What you will do:
Find all the lines with "pixels" and gather them.

Provided data:
- - -

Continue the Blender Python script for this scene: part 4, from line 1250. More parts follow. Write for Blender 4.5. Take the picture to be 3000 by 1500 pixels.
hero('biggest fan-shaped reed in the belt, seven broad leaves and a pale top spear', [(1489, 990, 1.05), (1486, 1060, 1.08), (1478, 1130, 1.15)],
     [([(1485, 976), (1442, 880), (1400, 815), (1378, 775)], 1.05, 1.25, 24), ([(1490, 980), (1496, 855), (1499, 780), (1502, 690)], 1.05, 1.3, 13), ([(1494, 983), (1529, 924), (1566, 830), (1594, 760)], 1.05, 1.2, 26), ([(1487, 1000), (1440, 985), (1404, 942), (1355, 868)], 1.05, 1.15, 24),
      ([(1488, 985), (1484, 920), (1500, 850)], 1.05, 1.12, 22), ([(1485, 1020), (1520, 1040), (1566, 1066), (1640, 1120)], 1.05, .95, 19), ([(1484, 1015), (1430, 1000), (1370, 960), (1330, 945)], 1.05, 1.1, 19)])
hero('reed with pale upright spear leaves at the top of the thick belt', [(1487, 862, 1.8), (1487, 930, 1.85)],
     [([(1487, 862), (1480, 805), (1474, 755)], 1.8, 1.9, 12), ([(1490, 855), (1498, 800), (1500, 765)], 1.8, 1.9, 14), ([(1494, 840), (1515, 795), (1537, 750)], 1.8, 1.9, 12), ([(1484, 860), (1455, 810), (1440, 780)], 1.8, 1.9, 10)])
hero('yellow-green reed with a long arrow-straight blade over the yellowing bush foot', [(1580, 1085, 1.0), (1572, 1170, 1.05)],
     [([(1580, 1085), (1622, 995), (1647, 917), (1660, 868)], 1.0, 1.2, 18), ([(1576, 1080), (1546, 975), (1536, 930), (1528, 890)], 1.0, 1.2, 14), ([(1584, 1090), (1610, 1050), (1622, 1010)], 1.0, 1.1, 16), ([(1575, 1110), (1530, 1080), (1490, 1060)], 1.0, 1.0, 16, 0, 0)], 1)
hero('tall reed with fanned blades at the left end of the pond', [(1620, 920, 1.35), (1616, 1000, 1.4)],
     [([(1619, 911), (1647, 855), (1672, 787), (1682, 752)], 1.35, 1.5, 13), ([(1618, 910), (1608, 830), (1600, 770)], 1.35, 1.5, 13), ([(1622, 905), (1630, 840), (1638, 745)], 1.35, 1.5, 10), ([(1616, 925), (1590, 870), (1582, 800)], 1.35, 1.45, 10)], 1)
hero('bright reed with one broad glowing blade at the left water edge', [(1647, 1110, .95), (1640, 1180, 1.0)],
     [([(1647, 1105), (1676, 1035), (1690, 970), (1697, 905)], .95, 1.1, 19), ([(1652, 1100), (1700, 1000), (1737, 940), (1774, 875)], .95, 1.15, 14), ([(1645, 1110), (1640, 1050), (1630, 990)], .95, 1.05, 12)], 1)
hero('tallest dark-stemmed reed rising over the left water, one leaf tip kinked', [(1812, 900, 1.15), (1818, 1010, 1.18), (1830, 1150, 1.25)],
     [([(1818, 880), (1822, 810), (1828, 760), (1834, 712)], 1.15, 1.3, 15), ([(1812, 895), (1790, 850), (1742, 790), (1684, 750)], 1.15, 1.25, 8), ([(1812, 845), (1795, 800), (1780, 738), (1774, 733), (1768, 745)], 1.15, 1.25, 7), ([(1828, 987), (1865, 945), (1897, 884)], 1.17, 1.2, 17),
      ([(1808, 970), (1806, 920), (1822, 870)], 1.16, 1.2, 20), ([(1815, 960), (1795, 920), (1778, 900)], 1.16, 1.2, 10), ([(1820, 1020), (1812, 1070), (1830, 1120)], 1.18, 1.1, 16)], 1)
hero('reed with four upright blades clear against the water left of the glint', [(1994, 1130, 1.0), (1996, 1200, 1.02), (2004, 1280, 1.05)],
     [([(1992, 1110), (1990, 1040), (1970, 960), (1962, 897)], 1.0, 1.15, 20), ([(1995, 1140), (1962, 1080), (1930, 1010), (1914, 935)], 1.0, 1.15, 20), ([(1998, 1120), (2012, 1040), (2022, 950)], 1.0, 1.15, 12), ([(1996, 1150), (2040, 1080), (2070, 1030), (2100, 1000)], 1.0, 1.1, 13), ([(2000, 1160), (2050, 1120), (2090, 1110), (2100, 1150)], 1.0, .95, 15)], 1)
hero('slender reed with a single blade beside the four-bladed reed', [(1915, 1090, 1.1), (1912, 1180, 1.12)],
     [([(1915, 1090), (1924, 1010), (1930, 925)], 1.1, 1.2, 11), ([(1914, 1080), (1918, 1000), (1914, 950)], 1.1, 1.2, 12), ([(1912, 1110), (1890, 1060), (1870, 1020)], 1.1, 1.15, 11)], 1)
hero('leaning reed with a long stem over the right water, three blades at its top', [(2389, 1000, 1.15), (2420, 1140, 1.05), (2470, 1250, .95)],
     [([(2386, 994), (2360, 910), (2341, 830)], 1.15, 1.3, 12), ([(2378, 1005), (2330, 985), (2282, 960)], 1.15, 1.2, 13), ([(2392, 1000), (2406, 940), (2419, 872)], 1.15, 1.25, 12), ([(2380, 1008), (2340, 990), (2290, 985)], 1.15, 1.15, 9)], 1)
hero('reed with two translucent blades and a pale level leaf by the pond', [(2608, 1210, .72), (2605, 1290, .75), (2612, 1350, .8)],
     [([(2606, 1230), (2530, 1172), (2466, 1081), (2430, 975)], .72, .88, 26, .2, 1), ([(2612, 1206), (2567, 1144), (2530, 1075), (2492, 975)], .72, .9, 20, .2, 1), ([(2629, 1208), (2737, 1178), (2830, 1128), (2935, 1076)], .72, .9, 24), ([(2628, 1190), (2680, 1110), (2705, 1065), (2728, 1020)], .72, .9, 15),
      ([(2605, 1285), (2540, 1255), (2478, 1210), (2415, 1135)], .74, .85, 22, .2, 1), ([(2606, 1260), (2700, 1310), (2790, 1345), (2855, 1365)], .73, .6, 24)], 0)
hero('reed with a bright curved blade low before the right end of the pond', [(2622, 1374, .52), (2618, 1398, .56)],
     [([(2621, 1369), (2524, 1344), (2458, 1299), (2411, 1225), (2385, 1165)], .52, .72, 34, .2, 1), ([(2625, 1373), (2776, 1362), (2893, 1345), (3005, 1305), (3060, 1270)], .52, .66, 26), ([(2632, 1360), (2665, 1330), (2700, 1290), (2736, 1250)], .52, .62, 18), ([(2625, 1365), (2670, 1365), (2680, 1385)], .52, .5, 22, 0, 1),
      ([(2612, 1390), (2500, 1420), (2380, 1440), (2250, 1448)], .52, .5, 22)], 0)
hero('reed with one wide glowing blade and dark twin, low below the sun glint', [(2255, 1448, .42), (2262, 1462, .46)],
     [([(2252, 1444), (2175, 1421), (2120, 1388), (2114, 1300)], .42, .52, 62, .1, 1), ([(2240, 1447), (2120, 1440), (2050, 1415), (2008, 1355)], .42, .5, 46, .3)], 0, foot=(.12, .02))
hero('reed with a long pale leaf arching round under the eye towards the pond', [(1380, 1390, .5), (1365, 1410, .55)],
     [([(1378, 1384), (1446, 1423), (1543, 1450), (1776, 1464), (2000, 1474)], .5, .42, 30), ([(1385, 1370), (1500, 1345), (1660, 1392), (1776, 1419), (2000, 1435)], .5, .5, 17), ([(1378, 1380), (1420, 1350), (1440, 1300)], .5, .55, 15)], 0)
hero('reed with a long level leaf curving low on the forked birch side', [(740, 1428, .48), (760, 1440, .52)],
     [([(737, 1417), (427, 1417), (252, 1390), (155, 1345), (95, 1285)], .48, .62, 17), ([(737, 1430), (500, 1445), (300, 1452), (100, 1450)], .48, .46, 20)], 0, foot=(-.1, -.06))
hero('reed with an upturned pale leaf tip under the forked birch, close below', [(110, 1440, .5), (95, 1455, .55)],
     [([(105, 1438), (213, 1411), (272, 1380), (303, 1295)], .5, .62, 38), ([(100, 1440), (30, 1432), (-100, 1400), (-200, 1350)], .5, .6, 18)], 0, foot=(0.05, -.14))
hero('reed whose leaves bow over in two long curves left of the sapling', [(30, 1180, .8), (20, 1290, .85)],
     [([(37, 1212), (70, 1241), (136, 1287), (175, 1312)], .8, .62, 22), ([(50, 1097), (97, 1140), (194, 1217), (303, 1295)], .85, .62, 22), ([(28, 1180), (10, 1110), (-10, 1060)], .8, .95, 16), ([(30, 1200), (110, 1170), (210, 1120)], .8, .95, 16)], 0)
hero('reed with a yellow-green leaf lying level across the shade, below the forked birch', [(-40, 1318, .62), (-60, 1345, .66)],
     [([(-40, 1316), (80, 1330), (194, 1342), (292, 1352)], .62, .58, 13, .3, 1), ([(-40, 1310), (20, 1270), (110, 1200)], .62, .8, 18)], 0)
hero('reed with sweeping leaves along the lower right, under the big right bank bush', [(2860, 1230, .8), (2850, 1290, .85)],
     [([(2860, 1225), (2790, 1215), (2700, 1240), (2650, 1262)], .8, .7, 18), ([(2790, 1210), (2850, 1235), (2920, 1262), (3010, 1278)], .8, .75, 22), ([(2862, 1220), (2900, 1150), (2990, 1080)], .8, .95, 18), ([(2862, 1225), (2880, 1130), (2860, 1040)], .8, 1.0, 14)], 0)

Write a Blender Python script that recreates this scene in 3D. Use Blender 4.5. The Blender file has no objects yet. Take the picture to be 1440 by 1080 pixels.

- - -

Response:
Continue the Blender Python script for this scene: part 4, from line 1250. More parts follow. Write for Blender 4.5. Take the picture to be 3000 by 1500 pixels.
Write a Blender Python script that recreates this scene in 3D. Use Blender 4.5. The Blender file has no objects yet. Take the picture to be 1440 by 1080 pixels.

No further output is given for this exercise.